<<<<

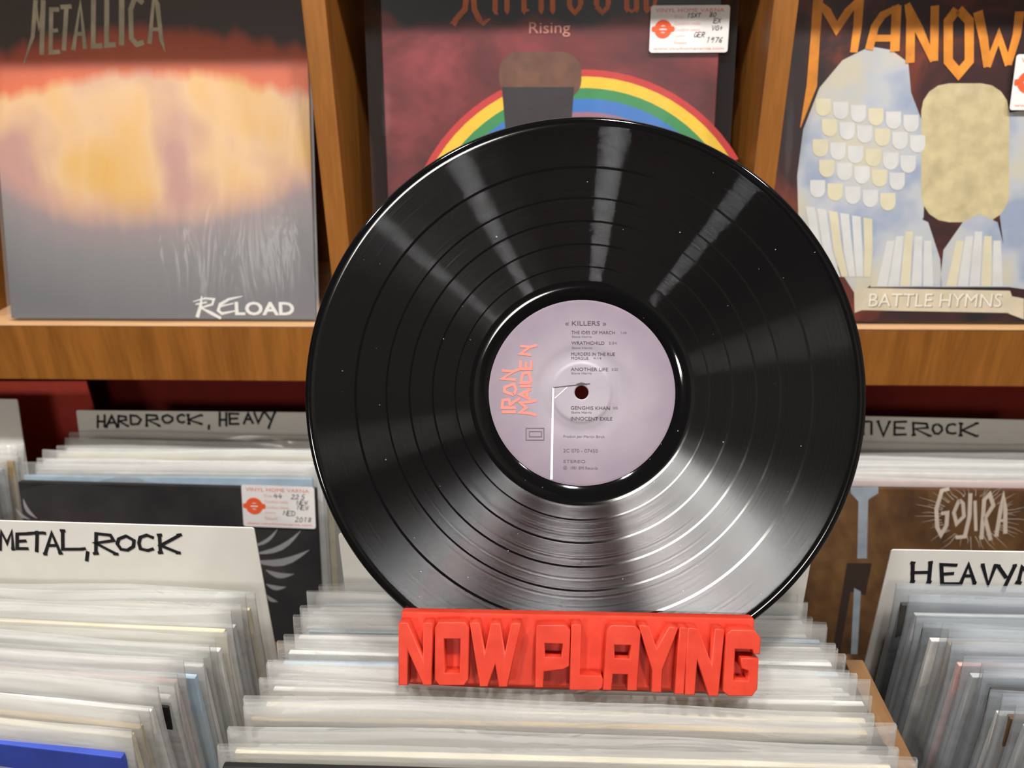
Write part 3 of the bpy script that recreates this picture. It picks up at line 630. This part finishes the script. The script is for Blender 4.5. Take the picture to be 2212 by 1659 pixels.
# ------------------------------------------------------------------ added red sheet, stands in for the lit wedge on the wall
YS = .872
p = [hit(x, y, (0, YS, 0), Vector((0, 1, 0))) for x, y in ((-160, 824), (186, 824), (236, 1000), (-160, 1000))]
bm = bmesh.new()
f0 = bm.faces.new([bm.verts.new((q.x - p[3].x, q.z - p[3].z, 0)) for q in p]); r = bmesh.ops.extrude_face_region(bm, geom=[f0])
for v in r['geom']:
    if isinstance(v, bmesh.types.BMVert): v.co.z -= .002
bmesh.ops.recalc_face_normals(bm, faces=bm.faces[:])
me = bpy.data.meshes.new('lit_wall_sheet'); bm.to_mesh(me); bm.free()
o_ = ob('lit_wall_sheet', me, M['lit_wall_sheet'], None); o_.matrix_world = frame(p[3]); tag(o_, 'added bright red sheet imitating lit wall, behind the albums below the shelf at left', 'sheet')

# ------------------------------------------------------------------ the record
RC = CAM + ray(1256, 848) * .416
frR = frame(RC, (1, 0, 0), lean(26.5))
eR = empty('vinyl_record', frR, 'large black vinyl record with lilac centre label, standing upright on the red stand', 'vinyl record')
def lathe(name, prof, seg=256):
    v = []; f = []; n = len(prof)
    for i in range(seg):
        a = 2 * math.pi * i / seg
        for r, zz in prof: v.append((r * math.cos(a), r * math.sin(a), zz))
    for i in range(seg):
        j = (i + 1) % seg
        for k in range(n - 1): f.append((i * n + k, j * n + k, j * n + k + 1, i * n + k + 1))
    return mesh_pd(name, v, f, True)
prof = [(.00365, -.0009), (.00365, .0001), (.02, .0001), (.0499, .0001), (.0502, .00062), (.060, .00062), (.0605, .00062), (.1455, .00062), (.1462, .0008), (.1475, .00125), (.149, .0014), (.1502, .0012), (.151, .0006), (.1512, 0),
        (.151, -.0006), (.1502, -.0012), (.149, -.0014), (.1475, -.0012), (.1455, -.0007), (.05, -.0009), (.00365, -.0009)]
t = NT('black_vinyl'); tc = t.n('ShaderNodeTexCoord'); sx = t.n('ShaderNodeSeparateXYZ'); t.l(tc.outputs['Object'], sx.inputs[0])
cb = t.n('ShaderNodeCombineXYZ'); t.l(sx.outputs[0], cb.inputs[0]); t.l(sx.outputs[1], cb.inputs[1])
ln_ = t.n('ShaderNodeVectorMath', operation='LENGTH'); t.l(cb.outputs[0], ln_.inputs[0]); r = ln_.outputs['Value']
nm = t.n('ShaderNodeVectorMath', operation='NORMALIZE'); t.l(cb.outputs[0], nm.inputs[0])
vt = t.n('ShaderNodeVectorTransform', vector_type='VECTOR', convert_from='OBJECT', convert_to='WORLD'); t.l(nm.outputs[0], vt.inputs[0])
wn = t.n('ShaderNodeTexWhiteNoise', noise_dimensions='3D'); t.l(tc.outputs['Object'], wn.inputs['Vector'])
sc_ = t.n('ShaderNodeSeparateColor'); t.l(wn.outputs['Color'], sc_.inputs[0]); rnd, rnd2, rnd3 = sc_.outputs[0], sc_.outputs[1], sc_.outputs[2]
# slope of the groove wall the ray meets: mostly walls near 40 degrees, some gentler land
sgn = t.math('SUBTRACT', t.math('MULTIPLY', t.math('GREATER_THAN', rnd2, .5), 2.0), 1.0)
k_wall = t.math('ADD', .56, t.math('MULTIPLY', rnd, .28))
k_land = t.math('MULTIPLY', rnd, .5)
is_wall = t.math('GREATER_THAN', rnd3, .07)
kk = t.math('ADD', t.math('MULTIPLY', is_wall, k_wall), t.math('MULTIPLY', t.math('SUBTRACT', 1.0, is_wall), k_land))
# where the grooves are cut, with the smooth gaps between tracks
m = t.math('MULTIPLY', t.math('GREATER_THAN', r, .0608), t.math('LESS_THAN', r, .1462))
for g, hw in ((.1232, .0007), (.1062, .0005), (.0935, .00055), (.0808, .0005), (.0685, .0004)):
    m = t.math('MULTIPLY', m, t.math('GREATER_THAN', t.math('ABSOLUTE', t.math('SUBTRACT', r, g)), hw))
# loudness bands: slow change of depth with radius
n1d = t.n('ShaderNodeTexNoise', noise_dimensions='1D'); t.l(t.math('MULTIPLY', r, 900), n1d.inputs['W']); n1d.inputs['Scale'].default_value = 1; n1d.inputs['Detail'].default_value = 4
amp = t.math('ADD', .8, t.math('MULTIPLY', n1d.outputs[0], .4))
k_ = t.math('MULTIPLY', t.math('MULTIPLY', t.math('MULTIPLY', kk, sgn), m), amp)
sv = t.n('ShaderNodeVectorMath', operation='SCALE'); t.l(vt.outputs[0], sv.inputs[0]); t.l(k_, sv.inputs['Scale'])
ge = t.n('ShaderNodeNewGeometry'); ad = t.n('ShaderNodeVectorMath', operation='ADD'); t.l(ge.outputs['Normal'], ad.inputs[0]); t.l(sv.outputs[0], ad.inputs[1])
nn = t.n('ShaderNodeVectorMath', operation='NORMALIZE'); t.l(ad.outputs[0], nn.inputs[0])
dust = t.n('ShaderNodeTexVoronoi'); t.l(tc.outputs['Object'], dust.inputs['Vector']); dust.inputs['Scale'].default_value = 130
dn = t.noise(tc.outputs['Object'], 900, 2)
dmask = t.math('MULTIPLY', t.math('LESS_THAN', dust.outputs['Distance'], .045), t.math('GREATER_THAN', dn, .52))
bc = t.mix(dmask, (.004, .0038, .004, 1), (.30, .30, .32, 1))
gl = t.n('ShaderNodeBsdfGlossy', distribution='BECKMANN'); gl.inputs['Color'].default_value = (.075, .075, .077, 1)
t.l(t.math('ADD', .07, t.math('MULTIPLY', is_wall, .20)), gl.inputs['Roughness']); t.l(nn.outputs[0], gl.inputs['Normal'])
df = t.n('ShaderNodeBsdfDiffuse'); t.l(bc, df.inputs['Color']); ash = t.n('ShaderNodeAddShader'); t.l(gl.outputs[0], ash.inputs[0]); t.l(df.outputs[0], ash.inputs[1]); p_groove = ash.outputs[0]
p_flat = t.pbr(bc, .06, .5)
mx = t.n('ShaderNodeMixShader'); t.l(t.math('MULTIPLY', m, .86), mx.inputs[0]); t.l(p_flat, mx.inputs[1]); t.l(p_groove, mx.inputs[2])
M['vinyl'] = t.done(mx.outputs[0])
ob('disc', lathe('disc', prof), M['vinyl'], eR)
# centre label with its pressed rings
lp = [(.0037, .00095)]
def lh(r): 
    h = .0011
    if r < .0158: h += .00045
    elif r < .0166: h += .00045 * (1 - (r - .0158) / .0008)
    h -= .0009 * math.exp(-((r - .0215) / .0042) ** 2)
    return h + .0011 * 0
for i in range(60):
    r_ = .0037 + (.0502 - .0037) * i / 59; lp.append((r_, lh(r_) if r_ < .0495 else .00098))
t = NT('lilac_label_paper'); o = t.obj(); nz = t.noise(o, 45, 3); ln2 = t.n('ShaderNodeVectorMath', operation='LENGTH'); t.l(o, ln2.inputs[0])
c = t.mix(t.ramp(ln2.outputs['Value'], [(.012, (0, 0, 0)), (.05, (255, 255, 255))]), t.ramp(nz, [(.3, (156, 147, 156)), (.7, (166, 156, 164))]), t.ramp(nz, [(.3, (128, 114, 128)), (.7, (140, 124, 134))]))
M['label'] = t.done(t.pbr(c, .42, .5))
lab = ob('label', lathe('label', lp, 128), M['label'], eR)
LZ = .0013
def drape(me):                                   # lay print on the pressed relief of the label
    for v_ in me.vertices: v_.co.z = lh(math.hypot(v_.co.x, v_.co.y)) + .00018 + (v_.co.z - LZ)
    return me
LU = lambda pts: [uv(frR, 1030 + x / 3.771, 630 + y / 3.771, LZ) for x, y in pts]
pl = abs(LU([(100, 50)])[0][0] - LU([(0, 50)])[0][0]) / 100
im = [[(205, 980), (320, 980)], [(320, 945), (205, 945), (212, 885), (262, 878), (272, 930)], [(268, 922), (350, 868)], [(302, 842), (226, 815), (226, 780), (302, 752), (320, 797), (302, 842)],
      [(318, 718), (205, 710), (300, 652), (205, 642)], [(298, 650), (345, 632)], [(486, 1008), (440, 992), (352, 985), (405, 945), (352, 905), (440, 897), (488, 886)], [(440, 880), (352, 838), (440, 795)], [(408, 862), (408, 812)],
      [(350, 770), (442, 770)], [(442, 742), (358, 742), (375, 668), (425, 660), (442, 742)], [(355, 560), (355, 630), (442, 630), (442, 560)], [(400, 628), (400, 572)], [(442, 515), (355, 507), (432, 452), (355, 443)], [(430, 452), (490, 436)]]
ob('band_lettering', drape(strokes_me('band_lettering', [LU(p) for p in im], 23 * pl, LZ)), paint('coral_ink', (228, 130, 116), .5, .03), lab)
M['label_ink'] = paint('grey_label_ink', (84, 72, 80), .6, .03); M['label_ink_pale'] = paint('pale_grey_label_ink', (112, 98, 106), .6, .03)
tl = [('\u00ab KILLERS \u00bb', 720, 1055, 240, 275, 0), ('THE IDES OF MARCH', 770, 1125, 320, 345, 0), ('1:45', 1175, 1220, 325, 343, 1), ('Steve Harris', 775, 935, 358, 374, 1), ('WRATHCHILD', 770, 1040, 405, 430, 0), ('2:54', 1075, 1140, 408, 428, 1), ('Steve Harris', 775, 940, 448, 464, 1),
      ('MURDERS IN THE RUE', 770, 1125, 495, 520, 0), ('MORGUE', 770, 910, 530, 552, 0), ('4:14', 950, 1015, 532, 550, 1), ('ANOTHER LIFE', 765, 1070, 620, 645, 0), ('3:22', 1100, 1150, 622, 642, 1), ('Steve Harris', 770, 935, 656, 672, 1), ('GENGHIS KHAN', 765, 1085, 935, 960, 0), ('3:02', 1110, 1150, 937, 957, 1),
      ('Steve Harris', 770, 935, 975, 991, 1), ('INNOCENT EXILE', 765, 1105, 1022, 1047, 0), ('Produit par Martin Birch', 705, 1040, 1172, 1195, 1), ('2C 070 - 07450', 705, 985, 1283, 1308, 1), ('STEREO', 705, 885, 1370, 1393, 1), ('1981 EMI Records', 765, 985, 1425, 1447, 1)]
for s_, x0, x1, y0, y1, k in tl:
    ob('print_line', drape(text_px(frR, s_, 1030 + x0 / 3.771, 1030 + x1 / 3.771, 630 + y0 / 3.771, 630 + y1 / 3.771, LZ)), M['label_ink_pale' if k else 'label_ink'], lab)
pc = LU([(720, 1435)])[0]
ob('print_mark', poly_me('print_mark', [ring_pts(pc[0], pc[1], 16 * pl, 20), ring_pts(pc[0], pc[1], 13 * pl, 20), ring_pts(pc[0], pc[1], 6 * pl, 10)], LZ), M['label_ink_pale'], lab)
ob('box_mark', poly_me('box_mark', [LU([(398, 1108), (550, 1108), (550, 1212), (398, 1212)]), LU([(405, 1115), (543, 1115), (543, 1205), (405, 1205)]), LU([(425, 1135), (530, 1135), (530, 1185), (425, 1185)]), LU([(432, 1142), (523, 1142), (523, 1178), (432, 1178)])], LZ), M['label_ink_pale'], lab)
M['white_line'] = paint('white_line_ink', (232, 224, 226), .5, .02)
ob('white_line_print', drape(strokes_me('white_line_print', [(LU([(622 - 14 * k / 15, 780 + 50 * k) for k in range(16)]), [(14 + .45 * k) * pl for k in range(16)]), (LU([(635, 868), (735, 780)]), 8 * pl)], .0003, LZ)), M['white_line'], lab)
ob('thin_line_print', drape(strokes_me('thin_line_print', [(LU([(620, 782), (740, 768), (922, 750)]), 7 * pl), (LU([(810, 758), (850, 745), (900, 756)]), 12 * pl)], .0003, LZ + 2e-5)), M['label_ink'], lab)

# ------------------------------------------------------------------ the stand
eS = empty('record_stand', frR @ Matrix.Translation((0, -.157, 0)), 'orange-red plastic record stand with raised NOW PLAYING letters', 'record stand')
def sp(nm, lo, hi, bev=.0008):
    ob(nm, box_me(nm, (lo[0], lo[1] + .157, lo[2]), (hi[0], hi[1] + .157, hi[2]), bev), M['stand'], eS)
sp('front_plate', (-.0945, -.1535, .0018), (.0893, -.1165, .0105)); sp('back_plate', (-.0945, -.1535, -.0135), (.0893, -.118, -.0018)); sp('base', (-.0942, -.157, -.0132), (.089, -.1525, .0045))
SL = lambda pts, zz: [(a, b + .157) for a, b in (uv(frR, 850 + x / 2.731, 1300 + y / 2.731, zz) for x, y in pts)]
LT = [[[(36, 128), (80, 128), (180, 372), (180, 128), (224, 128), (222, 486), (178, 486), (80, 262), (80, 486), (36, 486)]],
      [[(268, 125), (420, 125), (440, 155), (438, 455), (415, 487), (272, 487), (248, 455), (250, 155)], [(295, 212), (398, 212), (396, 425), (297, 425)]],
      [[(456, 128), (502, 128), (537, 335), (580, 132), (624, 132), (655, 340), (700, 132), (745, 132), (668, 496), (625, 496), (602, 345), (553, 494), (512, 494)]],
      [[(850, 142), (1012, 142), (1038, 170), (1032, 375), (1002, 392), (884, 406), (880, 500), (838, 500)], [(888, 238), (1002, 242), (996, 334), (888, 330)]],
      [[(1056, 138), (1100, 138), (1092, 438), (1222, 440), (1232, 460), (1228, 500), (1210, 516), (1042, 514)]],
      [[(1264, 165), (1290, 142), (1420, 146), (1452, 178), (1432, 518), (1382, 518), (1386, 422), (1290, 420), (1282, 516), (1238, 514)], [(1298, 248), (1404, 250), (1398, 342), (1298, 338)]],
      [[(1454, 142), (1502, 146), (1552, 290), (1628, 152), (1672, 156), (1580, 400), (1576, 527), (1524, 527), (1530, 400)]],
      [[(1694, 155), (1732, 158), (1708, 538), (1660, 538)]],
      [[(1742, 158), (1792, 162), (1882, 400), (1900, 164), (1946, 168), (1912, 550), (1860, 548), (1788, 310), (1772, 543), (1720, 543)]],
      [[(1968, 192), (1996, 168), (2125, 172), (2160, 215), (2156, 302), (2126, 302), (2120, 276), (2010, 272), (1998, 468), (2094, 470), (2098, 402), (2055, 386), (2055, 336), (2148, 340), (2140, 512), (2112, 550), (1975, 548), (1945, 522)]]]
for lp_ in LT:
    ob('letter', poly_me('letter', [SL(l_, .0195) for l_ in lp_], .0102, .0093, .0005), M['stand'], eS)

>>>>

Using the material above, count the lines containing the word "lathe". Reply with the number alone.

3